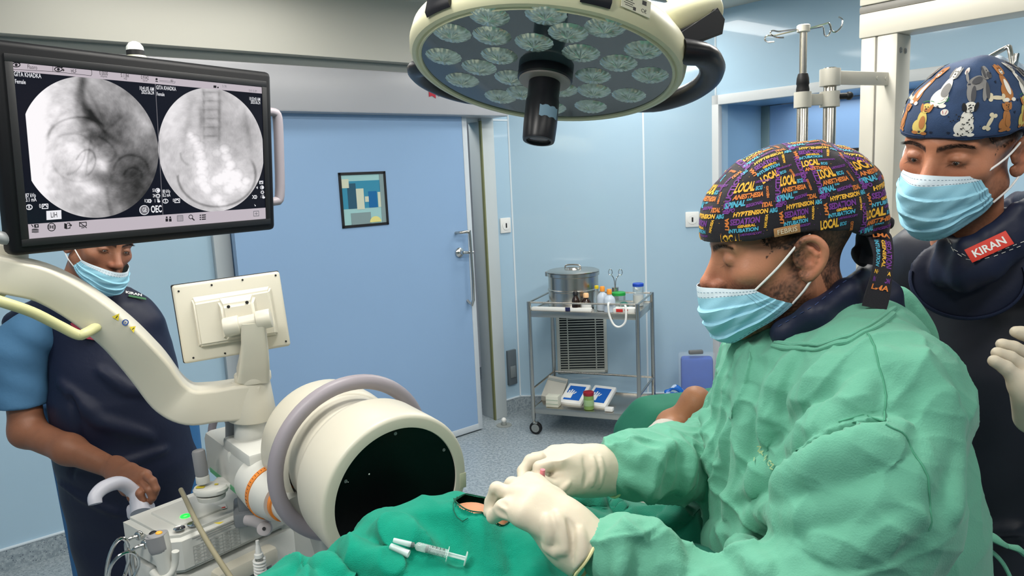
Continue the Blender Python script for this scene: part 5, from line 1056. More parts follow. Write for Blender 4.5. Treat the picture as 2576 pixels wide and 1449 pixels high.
def build_head(M, name, parent, skin, tone, beard=.5, hairline=True, lid=.35, brow=(.26, 16), h=.0021, nose=1.):
    F_ = Field((-.1, -.145, -.175), (.1, .135, .165), h); e = F_.ell; c = F_.cone
    e((0, .008, .05), (.076, .098, .085), .01); e((0, -.04, .055), (.062, .054, .055), .03); e((0, -.046, -.01), (.061, .053, .066), .03); e((0, -.045, -.062), (.05, .05, .045), .03)
    for s in (1, -1):
        c((s*.05, .0, -.048), (s*.016, -.082, -.1), .021, .019, .028); e((s*.046, -.066, -.012), (.019, .02, .014), .025); c((s*.008, -.096, .03), (s*.046, -.08, .032), .009, .008, .016)
        e((s*.033, -.108, .01), (.019, .017, .011), .014, op='sub'); e((s*.068, -.03, .06), (.02, .04, .03), .03, op='sub')
        e((s*.032, -.0855, .0085), (.0162, .0135, .0122), .004)
    e((0, -.088, -.1), (.02, .018, .018), .02); c((0, .02, -.04), (0, .045, -.19), .052, .056, .03)
    c((0, -.093, .012), (0, -.101, -.03), .010, .0145, .014)
    ny = -.122*nose; c((0, -.099, .014), (0, ny, -.024), .0075, .0105, .01); e((0, ny-.002, -.029), (.0115, .011, .0098), .008)
    for s in (1, -1): e((s*.0115, -.111*nose, -.032), (.0075, .0105, .0075), .007); e((s*.006, -.116, -.0405), (.003, .005, .004), .003, op='sub')
    e((0, -.1, -.056), (.026, .012, .008), .01); e((0, -.098, -.068), (.02, .012, .008), .008); e((0, -.113, -.0615), (.022, .006, .0012), .003, op='sub')
    for s in (1, -1):   # ears
        hp = [(s*.075, -.004, .004), (s*.082, -.004, .018), (s*.088, .006, .029), (s*.091, .02, .028), (s*.092, .03, .014), (s*.089, .028, -.004), (s*.084, .017, -.02), (s*.079, .006, -.028), (s*.076, -.001, -.02)]
        F_.chain(hp, [.004, .0042, .0042, .0044, .0046, .0046, .0055, .0062, .004], .004, sub=3)
        e((s*.080, .012, .002), (.0055, .017, .024), .006); F_.chain([(s*.085, .009, .018), (s*.088, .019, .006), (s*.085, .014, -.01)], [.003, .0038, .003], .004, sub=2)
        e((s*.089, .007, .0), (.007, .0075, .009), .004, op='sub'); c((s*.077, -.006, .0), (s*.078, -.004, -.008), .0045, .004, .004)
    for s in (1, -1): e((s*.033, -.101, .0085-.006*lid), (.0125, .0085, .0042*(1-.35*lid)), .0012, op='sub')
    V, F = F_.mesh(1); t = np.array(lin(tone)[:3])
    def col(Vw):
        x, y, z = V[:, 0], V[:, 1], V[:, 2]; ax = np.abs(x)
        n1 = vn(x*70, y*70, z*70)*2-1; n2 = vn(x*500, y*500, z*500, 2)*2-1; n3 = vn(x*500, y*160, z*420, 4)*2-1
        C = np.repeat(t[None], len(V), 0)*(1+.07*n1[:, None])
        red = np.exp(-((z+.03)/.02)**2-((y+.12)/.02)**2)*.5+np.exp(-((ax-.088)/.01)**2-((z)/.03)**2-((y-.015)/.025)**2)*.55+np.exp(-((ax-.045)/.02)**2-((z+.02)/.02)**2)*.25
        C *= 1+red[:, None]*np.array([.28, -.02, .0])
        # darker skin around the eyes
        ey = np.exp(-((ax-.033)/.02)**2-((z-.004)/.013)**2)*(y < -.06); C *= (1-.38*ey)[:, None]
        lid_l = np.exp(-((ax-.033)/.0135)**2-((z-(.0035-.006*lid+.003))/.0016)**2)*(y < -.08); C *= (1-.75*lid_l)[:, None]
        # stubble
        jaw = 1/(1+np.exp((z+.028+.25*np.maximum(y+.06, -.02)*0)/.006)) * (1/(1+np.exp((y-.012)/.006))) * (1/(1+np.exp((-.118-z-.5*(y+.09))/.01)))
        jaw = np.maximum(jaw, (1/(1+np.exp(-(z+.05)/.008)))*np.exp(-((y+.004)/.013)**2)*(ax > .055)*(z < .04)); cheek = 1/(1+np.exp((ax-.03-.5*(-z-.03))/-.006))*0+1
        st = np.clip(jaw*beard*(1.0+.45*n2+.3*n1)*cheek, 0, .93)*(y < .02); C = C*(1-st[:, None])+np.array([.018, .013, .011])*st[:, None]
        # brows
        by = np.clip((ax-.008)/.045, 0, 1); bz = .0245+.010*np.sin(by*2.2)-.004*by; bw = .0052*(1-.55*by); b_ = np.exp(-((z-bz)/bw)**4)*(ax > .008)*(ax < .054)*(y < -.055)*np.clip(1.0+.6*n3, .2, 1); C = C*(1-.93*b_[:, None])+np.array([.008, .006, .006])*.93*b_[:, None]
        # cropped hair at temple, nape and above
        yn, zn, an = y+.006*n2+.008*n1, z+.006*n2+.010*n1, ax+.004*n1; hl = ((y > .028+.25*np.maximum(-.02-z, 0)) & (z > -.085)) | ((zn > .018) & (yn > -.035) & (an > .05)) | (z > .075); hs = np.clip(hl*(.72+.3*n2+.3*n1), 0, .96)*(1 if hairline else 0)*(~((ax > .0775) & (y < .04) & (z < .04) & (z > -.04))); C = C*(1-hs[:, None])+np.array([.016, .014, .013])*hs[:, None]
        return np.clip(C, 0, 1)
    Vw = xf(M, V); ex = MB(); ex.M = M
    for s in (1, -1):
        ex.sphere((s*.032, -.083+.006*(lid > .8), .0075), .0125, n=12, mi=1)
        iy = -.0955; ex.sphere((s*.032, -.0888+.009*(lid > .8), .0075-.0035*lid*1.6), (.0058, .0072, .0058), n=10, mi=2)
    for s in (1, -1):   # brow hairs and lashes
        rr = random.Random(5)
        for i in range(170):
            b = rr.random(); ax = .009+.043*b; z = .0245+.010*math.sin(b*2.2)-.004*b+(rr.random()-.5)*.009*(1-.5*b)
            p = np.array([[s*ax, -.13, z]]); hpt, ok = F_.hit(p, np.array([[0, 1., 0]]), 0, .1, 60)
            if not ok[0]: continue
            q = hpt[0]+np.array([0, -.0004, 0]); d = np.array([s*.006*(.4+b), -.0012, .0035*(1-1.6*b)]); w_ = np.array([0, .0, .00022]); sx_ = np.array([s*.0002, 0, 0])
            ex.add([q-w_, q+w_+sx_, q+d], [(0, 1, 2), (2, 1, 0)], 3)
        for i in range(26):
            b = i/25-.5; q = np.array([s*.032+b*.027, -.0985+.016*b*b*2, .0045-.006*lid+.0025-6*b*b*.0025]); ex.add([q, q+np.array([.0004, 0, 0]), q+np.array([b*.006, -.0075, -.0035])], [(0, 1, 2), (2, 1, 0)], 3)
    return V, F, Vw, col, ex, F_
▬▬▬
● **Short task**
Reproduce the data above in full, exactly as it is, with the pictures left out.

● **Right answer**
Continue the Blender Python script for this scene: part 5, from line 1056. More parts follow. Write for Blender 4.5. Treat the picture as 2576 pixels wide and 1449 pixels high.
def build_head(M, name, parent, skin, tone, beard=.5, hairline=True, lid=.35, brow=(.26, 16), h=.0021, nose=1.):
    F_ = Field((-.1, -.145, -.175), (.1, .135, .165), h); e = F_.ell; c = F_.cone
    e((0, .008, .05), (.076, .098, .085), .01); e((0, -.04, .055), (.062, .054, .055), .03); e((0, -.046, -.01), (.061, .053, .066), .03); e((0, -.045, -.062), (.05, .05, .045), .03)
    for s in (1, -1):
        c((s*.05, .0, -.048), (s*.016, -.082, -.1), .021, .019, .028); e((s*.046, -.066, -.012), (.019, .02, .014), .025); c((s*.008, -.096, .03), (s*.046, -.08, .032), .009, .008, .016)
        e((s*.033, -.108, .01), (.019, .017, .011), .014, op='sub'); e((s*.068, -.03, .06), (.02, .04, .03), .03, op='sub')
        e((s*.032, -.0855, .0085), (.0162, .0135, .0122), .004)
    e((0, -.088, -.1), (.02, .018, .018), .02); c((0, .02, -.04), (0, .045, -.19), .052, .056, .03)
    c((0, -.093, .012), (0, -.101, -.03), .010, .0145, .014)
    ny = -.122*nose; c((0, -.099, .014), (0, ny, -.024), .0075, .0105, .01); e((0, ny-.002, -.029), (.0115, .011, .0098), .008)
    for s in (1, -1): e((s*.0115, -.111*nose, -.032), (.0075, .0105, .0075), .007); e((s*.006, -.116, -.0405), (.003, .005, .004), .003, op='sub')
    e((0, -.1, -.056), (.026, .012, .008), .01); e((0, -.098, -.068), (.02, .012, .008), .008); e((0, -.113, -.0615), (.022, .006, .0012), .003, op='sub')
    for s in (1, -1):   # ears
        hp = [(s*.075, -.004, .004), (s*.082, -.004, .018), (s*.088, .006, .029), (s*.091, .02, .028), (s*.092, .03, .014), (s*.089, .028, -.004), (s*.084, .017, -.02), (s*.079, .006, -.028), (s*.076, -.001, -.02)]
        F_.chain(hp, [.004, .0042, .0042, .0044, .0046, .0046, .0055, .0062, .004], .004, sub=3)
        e((s*.080, .012, .002), (.0055, .017, .024), .006); F_.chain([(s*.085, .009, .018), (s*.088, .019, .006), (s*.085, .014, -.01)], [.003, .0038, .003], .004, sub=2)
        e((s*.089, .007, .0), (.007, .0075, .009), .004, op='sub'); c((s*.077, -.006, .0), (s*.078, -.004, -.008), .0045, .004, .004)
    for s in (1, -1): e((s*.033, -.101, .0085-.006*lid), (.0125, .0085, .0042*(1-.35*lid)), .0012, op='sub')
    V, F = F_.mesh(1); t = np.array(lin(tone)[:3])
    def col(Vw):
        x, y, z = V[:, 0], V[:, 1], V[:, 2]; ax = np.abs(x)
        n1 = vn(x*70, y*70, z*70)*2-1; n2 = vn(x*500, y*500, z*500, 2)*2-1; n3 = vn(x*500, y*160, z*420, 4)*2-1
        C = np.repeat(t[None], len(V), 0)*(1+.07*n1[:, None])
        red = np.exp(-((z+.03)/.02)**2-((y+.12)/.02)**2)*.5+np.exp(-((ax-.088)/.01)**2-((z)/.03)**2-((y-.015)/.025)**2)*.55+np.exp(-((ax-.045)/.02)**2-((z+.02)/.02)**2)*.25
        C *= 1+red[:, None]*np.array([.28, -.02, .0])
        # darker skin around the eyes
        ey = np.exp(-((ax-.033)/.02)**2-((z-.004)/.013)**2)*(y < -.06); C *= (1-.38*ey)[:, None]
        lid_l = np.exp(-((ax-.033)/.0135)**2-((z-(.0035-.006*lid+.003))/.0016)**2)*(y < -.08); C *= (1-.75*lid_l)[:, None]
        # stubble
        jaw = 1/(1+np.exp((z+.028+.25*np.maximum(y+.06, -.02)*0)/.006)) * (1/(1+np.exp((y-.012)/.006))) * (1/(1+np.exp((-.118-z-.5*(y+.09))/.01)))
        jaw = np.maximum(jaw, (1/(1+np.exp(-(z+.05)/.008)))*np.exp(-((y+.004)/.013)**2)*(ax > .055)*(z < .04)); cheek = 1/(1+np.exp((ax-.03-.5*(-z-.03))/-.006))*0+1
        st = np.clip(jaw*beard*(1.0+.45*n2+.3*n1)*cheek, 0, .93)*(y < .02); C = C*(1-st[:, None])+np.array([.018, .013, .011])*st[:, None]
        # brows
        by = np.clip((ax-.008)/.045, 0, 1); bz = .0245+.010*np.sin(by*2.2)-.004*by; bw = .0052*(1-.55*by); b_ = np.exp(-((z-bz)/bw)**4)*(ax > .008)*(ax < .054)*(y < -.055)*np.clip(1.0+.6*n3, .2, 1); C = C*(1-.93*b_[:, None])+np.array([.008, .006, .006])*.93*b_[:, None]
        # cropped hair at temple, nape and above
        yn, zn, an = y+.006*n2+.008*n1, z+.006*n2+.010*n1, ax+.004*n1; hl = ((y > .028+.25*np.maximum(-.02-z, 0)) & (z > -.085)) | ((zn > .018) & (yn > -.035) & (an > .05)) | (z > .075); hs = np.clip(hl*(.72+.3*n2+.3*n1), 0, .96)*(1 if hairline else 0)*(~((ax > .0775) & (y < .04) & (z < .04) & (z > -.04))); C = C*(1-hs[:, None])+np.array([.016, .014, .013])*hs[:, None]
        return np.clip(C, 0, 1)
    Vw = xf(M, V); ex = MB(); ex.M = M
    for s in (1, -1):
        ex.sphere((s*.032, -.083+.006*(lid > .8), .0075), .0125, n=12, mi=1)
        iy = -.0955; ex.sphere((s*.032, -.0888+.009*(lid > .8), .0075-.0035*lid*1.6), (.0058, .0072, .0058), n=10, mi=2)
    for s in (1, -1):   # brow hairs and lashes
        rr = random.Random(5)
        for i in range(170):
            b = rr.random(); ax = .009+.043*b; z = .0245+.010*math.sin(b*2.2)-.004*b+(rr.random()-.5)*.009*(1-.5*b)
            p = np.array([[s*ax, -.13, z]]); hpt, ok = F_.hit(p, np.array([[0, 1., 0]]), 0, .1, 60)
            if not ok[0]: continue
            q = hpt[0]+np.array([0, -.0004, 0]); d = np.array([s*.006*(.4+b), -.0012, .0035*(1-1.6*b)]); w_ = np.array([0, .0, .00022]); sx_ = np.array([s*.0002, 0, 0])
            ex.add([q-w_, q+w_+sx_, q+d], [(0, 1, 2), (2, 1, 0)], 3)
        for i in range(26):
            b = i/25-.5; q = np.array([s*.032+b*.027, -.0985+.016*b*b*2, .0045-.006*lid+.0025-6*b*b*.0025]); ex.add([q, q+np.array([.0004, 0, 0]), q+np.array([b*.006, -.0075, -.0035])], [(0, 1, 2), (2, 1, 0)], 3)
    return V, F, Vw, col, ex, F_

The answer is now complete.